Thursday, September 22, 2011

Campaign Commercials

Yesterday one of my friends sent me this video - a long-form campaign commercial for Rick Perry, the first I've seen in a campaign season that is already making me want to vote for Jimmy McMillan. (Not really - don't actually vote for him, please. It makes it harder for legitimate third party candidates to get taken seriously.)

There are a lot of things I could write about related to this, not the least of which being that it looks like a trailer to a Michael Bay movie (if I ever become a Hollywood director, I'd definitely hire whoever made this as my DP). What I want to talk about is a line at 0:58 in the video, a quote from Gov.
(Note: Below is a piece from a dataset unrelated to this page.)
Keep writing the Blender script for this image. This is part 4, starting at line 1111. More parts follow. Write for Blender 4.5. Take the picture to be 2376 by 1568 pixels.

Perry: "The United States of America really is the last great hope of mankind."

As a jaded voter, I'm largely unfazed by meaningless rhetoric like this. However, my first reaction was to suppose this statement will not play well with his base. One of the top 3 things I consistently heard from the "religious right" people I know personally during the 2008 campaign about Obama was a visceral negative reaction to his "Hope" campaign. "Christ is our hope!" they protested. (The other two things I heard were abortion and that he was The Antichrist, the latter from a depressing number of people.) If Obama's hope campaign was heretical, surely Perry's statement here is as well, even though both men are non-denominational Christians?

However, this doesn't seem to have been the case. A cursory search of the internet and a detailed read of an assault rifle owner's forum discussion thread about the video (doesn't get more right-wing than that, right?) showed nothing but support for the line, including from several people who use Bible verses in their online signatures.

Why is this? Is it that the perception was that Obama was claiming he personally was hope, while Perry is claiming hope on the part of the whole country? I suppose that's possible, though odd, since both men were focusing on what they would do in office rather than who they are. Is it just that Obama emphasized it more, so it was more out there for discussion (and you saw his face on posters that said "hope")? Again, possible, but many of the comments I read picked this line in particular out of that two-minute video, suggesting not just a neutral feeling but a positive resonance. Maybe it's just a poor sample size, and the people who were upset about Obama will also be upset at Perry over this. This seems more likely, though again, I heard the Obama complaint from a large majority of Christian Republicans I know, and I haven't come across one single negative reaction yet about Perry.

I want to think well of people, so I'm trying not to come to the conclusion that the answer is that the religious right contains many hypocrites who just used their faith to try and justify their political disagreement with Obama. If anyone has a more plausible explanation, I really would like to hear it.